Un nuovo studio condotto su diverse generazioni di lave etnee rivela importanti novità utili al monitoraggio dell'attività vulcanica. Come gli anelli dei tronchi degli alberi, alcuni frammenti presenti nella roccia registrano la memoria dei processi vulcanici profondi, di fatto raccontandone la storia
Etna, cristalli lavici aiutano a prevedere eruzioni Lo studio di due ricercatori stranieri sul vulcano
Insignificanti o poco degni di nota: questo è quello che apparentemente saremmo portati a pensare osservando i cristalli contenuti all’interno delle rocce vulcaniche, come ad esempio le lave dell’Etna. Appaiono come piccoli frammenti di forma più o meno regolare e colore diverso rispetto a quello della roccia in cui sono incastonati e, a volte, hanno dimensioni addirittura microscopiche. Nonostante ciò, essi sono una preziosissima fonte di informazione per i ricercatori poiché celano la chiave per comprendere meglio l’arrivo di un’eruzione.
I cristalli si formano generalmente quando il magma, ancora all’interno della camera magmatica, comincia a muoversi lungo il condotto vulcanico. Ma alcuni cominciano a costituirsi anche prima, quando il magma ancora staziona all’interno della camera stessa. Elementi chimici contenuti all’interno del magma, infatti, hanno la capacità di
aggregarsi tra loro e formare dei cumuli che galleggiano all’interno del materiale ancora fuso che li circonda. Se la risalita del magma è sufficientemente lenta, questi frammenti si accrescono sempre di più e nel caso in cui dovesse avvenire un’eruzione non esplosiva (quindi una colata lavica) vengono trasportati in superficie. Dopo che la colata si è raffreddata possiamo quindi distinguerli chiaramente a occhio nudo all’interno della roccia. I cristalli, molto spesso, sono zonati: cioè presentano al loro interno dei livelli di accrescimento, simili agli strati di una cipolla, che si differenziano per composizione chimica.
Due ricercatori (Teresa Ubide dell’università australiana del Queensland e Balz Kamber del Trinity College di Dublino) hanno condotto uno studio esaminando i prodotti delle eruzioni del’Etna nell’arco di tempo dal 1974 al 2014. L’oggetto di studio sono stati i cristalli di clinopirosseno (una famiglia di minerali tipica delle rocce etnee). Tramite Laser Ablation ICPMS (una tecnica laser utilizzata per bucare i cristalli e studiarne la composizione chimica) gli studiosi hanno analizzato la concentrazione di cromo, un elemento chimico presente all’interno del magma. Questo elemento è stato scelto in quanto particolarmente sensibile all’arrivo di nuovo magma profondo (che notoriamente potrebbe innescare una nuova eruzione). I risultati (appena pubblicati sulla prestigiosa rivista scientifica Nature communications) hanno mostrato che il cromo si distribuisce in concentrazioni diverse, all’interno di ciascun livello del cristallo e la sua quantità è regolata da alcuni processi in grado di innescare un’eruzione.

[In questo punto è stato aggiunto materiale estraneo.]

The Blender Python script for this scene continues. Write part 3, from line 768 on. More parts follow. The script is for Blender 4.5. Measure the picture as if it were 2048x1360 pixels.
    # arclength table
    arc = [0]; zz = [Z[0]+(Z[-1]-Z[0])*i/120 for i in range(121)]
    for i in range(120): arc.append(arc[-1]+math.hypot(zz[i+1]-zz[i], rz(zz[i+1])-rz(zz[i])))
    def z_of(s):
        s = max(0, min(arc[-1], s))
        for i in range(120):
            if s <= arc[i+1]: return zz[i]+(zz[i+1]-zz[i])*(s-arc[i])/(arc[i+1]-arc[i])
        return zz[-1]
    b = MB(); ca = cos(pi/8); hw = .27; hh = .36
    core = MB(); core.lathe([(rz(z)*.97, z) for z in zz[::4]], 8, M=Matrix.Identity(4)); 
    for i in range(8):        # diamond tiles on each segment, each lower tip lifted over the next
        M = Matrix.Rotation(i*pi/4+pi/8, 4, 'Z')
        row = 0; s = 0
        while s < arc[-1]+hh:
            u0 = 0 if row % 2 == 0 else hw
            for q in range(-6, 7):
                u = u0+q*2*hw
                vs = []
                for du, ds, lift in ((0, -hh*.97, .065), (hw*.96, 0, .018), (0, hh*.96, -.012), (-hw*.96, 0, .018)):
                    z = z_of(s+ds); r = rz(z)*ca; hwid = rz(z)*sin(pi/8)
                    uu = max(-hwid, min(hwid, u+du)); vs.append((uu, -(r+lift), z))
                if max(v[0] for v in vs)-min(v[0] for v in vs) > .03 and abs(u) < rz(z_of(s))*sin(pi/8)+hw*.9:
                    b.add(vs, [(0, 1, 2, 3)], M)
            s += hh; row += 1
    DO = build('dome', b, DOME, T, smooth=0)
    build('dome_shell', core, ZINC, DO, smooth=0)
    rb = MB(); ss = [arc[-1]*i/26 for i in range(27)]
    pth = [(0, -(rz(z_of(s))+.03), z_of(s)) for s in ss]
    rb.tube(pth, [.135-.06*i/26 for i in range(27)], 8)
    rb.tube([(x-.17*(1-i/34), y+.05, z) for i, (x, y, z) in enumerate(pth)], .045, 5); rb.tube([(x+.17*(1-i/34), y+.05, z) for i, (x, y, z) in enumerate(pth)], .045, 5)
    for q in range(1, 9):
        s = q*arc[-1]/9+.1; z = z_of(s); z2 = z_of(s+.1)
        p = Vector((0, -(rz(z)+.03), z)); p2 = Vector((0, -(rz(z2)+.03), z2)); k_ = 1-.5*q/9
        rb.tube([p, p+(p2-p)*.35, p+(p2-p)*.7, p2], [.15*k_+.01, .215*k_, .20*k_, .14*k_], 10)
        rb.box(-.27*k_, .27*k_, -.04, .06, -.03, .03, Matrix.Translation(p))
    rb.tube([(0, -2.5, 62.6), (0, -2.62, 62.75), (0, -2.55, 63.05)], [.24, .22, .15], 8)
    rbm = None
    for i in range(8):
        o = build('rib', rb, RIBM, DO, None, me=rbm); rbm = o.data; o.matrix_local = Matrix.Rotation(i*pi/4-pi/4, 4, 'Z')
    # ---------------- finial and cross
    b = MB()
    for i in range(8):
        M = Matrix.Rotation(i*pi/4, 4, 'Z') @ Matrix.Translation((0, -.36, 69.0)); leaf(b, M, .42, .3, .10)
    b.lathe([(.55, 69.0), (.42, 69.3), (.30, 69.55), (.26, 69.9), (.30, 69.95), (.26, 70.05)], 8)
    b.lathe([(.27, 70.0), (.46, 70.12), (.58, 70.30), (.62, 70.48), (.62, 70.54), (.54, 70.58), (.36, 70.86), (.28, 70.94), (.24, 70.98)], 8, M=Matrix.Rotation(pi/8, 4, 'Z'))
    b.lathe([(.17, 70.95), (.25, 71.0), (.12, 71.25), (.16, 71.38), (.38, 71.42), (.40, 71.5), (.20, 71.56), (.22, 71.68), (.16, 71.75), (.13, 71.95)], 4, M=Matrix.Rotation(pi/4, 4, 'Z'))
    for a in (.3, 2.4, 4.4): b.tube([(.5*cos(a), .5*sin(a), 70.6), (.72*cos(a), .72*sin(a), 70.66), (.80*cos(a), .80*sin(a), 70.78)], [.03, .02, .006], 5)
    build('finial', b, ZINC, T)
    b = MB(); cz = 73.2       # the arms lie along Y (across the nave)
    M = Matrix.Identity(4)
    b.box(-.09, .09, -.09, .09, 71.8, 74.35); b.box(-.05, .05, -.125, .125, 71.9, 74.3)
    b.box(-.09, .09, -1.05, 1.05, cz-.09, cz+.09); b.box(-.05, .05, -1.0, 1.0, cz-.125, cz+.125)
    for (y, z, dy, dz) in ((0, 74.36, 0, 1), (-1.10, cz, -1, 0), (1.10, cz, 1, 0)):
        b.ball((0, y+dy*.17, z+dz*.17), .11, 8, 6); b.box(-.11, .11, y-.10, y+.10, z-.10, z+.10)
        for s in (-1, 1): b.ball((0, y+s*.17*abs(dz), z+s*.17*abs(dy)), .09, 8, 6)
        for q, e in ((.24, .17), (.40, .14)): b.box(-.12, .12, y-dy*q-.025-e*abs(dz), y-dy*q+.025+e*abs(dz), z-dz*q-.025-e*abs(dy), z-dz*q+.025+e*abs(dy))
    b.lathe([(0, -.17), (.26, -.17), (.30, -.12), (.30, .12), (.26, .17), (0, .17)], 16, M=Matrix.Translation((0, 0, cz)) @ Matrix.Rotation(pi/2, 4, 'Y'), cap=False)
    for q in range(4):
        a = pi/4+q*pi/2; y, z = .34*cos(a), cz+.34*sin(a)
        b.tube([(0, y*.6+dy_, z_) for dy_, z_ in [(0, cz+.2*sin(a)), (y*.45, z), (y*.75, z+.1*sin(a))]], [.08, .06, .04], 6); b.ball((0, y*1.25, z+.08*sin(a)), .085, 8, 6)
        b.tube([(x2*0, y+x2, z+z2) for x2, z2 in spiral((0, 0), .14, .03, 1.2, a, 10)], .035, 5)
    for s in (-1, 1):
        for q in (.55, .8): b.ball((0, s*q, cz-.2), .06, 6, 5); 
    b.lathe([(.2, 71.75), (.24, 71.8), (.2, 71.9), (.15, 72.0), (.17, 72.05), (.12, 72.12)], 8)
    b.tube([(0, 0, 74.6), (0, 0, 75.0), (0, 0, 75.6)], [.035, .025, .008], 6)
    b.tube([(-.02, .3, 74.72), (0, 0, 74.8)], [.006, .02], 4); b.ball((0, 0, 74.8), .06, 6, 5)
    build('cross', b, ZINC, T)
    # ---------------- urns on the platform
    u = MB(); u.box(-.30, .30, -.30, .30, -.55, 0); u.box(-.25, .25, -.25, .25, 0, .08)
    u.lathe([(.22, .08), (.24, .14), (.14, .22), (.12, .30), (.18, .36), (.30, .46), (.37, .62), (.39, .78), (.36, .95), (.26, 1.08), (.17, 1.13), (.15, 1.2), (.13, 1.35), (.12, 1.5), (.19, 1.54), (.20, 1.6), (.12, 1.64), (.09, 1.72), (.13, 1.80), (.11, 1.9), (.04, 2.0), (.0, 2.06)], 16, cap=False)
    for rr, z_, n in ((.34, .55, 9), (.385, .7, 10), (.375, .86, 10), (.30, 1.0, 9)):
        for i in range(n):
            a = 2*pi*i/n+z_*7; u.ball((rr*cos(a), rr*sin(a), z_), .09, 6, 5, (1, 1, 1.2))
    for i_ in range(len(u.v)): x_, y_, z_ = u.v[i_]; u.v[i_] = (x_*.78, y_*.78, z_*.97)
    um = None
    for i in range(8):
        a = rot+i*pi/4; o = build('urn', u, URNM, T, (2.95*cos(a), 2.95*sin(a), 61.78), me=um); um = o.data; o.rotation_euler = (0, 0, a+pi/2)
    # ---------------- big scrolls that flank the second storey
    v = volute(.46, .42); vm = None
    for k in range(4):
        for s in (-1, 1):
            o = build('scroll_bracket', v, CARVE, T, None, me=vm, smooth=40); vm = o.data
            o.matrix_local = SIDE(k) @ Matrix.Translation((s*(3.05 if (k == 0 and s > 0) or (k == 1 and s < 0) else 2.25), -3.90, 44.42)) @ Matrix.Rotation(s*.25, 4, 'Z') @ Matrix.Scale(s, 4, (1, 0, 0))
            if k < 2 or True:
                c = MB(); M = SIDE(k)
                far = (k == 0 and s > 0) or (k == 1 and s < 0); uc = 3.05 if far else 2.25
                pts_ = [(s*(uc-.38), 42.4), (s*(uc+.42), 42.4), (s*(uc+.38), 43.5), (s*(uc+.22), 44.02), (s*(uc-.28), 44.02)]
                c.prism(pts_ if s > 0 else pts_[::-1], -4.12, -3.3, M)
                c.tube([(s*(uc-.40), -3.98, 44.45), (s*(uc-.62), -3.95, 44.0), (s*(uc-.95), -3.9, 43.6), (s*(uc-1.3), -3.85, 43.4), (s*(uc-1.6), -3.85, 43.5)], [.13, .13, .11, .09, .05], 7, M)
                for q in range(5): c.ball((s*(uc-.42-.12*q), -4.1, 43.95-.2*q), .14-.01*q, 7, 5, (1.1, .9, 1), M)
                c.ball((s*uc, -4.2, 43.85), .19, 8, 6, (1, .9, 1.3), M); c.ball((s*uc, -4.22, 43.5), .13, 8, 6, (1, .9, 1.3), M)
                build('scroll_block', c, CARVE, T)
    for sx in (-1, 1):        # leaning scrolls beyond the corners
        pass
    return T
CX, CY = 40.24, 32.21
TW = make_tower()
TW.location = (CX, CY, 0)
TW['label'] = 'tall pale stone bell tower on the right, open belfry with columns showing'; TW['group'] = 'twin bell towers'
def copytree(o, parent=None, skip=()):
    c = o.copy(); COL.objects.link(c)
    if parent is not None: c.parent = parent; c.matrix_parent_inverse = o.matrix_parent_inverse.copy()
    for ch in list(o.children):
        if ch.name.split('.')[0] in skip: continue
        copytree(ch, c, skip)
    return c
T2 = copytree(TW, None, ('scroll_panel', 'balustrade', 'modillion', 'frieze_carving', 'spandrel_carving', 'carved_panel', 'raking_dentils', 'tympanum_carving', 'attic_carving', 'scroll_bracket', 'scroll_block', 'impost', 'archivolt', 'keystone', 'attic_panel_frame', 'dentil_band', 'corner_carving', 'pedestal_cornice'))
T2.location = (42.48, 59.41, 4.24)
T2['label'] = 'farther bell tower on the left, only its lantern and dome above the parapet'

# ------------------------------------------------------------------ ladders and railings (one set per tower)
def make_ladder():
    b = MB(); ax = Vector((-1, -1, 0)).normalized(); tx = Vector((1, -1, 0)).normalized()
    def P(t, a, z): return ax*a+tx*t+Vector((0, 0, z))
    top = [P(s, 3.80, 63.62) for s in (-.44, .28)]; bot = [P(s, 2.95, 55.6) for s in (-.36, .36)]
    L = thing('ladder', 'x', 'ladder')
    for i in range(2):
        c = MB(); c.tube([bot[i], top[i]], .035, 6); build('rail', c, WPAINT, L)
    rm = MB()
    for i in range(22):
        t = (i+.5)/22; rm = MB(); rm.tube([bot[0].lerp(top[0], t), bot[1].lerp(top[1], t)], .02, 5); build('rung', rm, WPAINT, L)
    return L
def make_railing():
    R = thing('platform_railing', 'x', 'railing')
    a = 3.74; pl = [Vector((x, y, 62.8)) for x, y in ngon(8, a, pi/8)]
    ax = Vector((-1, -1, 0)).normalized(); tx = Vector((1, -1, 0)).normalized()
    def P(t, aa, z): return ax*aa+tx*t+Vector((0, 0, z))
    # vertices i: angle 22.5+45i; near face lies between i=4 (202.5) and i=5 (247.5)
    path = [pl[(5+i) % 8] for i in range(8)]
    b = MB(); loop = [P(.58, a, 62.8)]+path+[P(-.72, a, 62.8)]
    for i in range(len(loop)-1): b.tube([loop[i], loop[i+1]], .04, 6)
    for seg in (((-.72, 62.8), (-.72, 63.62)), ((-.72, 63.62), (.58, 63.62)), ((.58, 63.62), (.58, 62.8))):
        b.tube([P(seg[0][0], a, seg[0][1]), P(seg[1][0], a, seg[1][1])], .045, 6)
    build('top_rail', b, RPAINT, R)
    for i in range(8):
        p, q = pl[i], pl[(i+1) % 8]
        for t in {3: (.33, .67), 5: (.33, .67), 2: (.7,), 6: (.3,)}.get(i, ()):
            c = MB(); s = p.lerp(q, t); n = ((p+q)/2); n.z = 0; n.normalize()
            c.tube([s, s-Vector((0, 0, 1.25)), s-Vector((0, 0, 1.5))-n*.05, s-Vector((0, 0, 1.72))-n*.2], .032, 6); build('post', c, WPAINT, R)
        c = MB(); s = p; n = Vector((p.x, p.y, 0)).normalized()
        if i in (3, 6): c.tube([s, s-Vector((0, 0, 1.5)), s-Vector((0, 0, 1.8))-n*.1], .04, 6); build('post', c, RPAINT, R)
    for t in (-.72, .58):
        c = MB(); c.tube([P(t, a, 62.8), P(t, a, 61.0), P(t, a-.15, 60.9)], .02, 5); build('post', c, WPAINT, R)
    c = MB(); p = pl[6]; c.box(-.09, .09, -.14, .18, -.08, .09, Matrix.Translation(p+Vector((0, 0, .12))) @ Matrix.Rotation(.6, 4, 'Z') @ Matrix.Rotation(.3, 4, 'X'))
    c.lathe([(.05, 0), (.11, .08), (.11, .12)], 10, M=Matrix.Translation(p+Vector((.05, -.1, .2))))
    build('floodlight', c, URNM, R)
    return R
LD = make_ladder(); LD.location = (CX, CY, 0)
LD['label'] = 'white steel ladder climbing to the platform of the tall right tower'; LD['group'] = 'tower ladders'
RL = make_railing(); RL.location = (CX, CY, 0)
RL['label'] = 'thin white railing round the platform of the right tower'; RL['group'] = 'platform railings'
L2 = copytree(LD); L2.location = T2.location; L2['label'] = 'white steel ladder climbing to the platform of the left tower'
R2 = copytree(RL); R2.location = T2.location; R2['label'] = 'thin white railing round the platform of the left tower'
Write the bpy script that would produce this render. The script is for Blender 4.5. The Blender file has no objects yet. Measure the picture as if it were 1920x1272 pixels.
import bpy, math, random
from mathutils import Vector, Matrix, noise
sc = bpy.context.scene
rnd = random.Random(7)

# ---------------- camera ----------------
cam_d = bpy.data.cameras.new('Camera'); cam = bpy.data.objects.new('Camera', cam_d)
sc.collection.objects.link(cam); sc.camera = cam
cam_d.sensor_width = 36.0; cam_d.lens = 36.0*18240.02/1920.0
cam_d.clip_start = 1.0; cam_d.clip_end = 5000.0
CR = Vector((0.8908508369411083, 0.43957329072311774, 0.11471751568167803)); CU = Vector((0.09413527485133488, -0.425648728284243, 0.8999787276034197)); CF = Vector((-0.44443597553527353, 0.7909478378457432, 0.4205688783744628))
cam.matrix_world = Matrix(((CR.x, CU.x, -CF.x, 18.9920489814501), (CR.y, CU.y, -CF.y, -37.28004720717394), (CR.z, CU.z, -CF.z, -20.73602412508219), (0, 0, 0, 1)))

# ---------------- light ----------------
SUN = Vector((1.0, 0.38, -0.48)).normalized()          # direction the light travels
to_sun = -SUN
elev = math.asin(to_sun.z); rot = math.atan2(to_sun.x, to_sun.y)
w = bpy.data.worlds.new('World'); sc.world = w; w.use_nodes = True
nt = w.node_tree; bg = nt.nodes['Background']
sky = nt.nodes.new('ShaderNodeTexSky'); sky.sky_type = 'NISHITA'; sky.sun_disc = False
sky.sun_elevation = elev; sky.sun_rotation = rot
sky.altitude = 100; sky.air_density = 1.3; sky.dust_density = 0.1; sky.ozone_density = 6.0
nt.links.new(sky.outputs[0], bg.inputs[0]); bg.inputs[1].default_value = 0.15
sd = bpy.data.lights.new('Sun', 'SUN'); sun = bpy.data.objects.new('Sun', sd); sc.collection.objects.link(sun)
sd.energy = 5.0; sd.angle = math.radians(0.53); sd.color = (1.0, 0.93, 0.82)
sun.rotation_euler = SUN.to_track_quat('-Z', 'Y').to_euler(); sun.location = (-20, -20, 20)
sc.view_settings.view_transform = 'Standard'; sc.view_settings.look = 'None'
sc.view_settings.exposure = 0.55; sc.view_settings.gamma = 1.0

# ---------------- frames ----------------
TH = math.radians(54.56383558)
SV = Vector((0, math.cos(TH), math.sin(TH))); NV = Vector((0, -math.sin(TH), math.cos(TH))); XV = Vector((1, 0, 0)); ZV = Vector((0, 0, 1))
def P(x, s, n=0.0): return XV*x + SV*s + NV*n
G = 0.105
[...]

Ciò significa che i cristalli di clinopirosseno dell’Etna registrano una memoria delle varie fasi dell’attività del magma. In altre parole, così come gli anelli di accrescimento dei tronchi degli alberi raccontano la loro storia, allo stesso modo leggendo la concentrazione di cromo dei vari livelli dei cristalli si possono ottenere informazioni molto importanti nell’ambito del monitoraggio del rischio vulcanico. Prevedere un’eruzione vulcanica rimane un compito abbastanza delicato che necessita di un approccio multidisciplinare. Non basta cioè un singolo fenomeno per potersi aspettare l’arrivo di un’eruzione, bensì vanno integrati tra loro tutti i dati a disposizione: dati sismici (per esempio il tremore vulcanico), dati sulla composizione dei gas delle fumarole, dati geodetici (relativi alla deformazione del terreno).
Di certo questo nuovo studio è un ulteriore contributo che può aiutare i ricercatori a interpretare in maniera più efficace le informazioni provenienti dai cristalli, aggiungendosi a quelle dei dati che ogni giorno vengono raccolti attorno a un vulcano così frequentemente monitorato come l’Etna. Inoltre, questo nuovo approccio può risultare un potente strumento molto utile nello studio dei vulcani quiescenti (vulcani cioè che non eruttano da diverso tempo e che spesso risultano pericolosi e imprevedibili). Per vulcani di questo tipo, infatti, è molto difficile ricostruire la storia geologica per mancanza di informazioni. Analizzando però i cristalli di lave formatesi in diversi periodi geologici gli studiosi possono risalire al loro passato e quindi prevedere il loro futuro.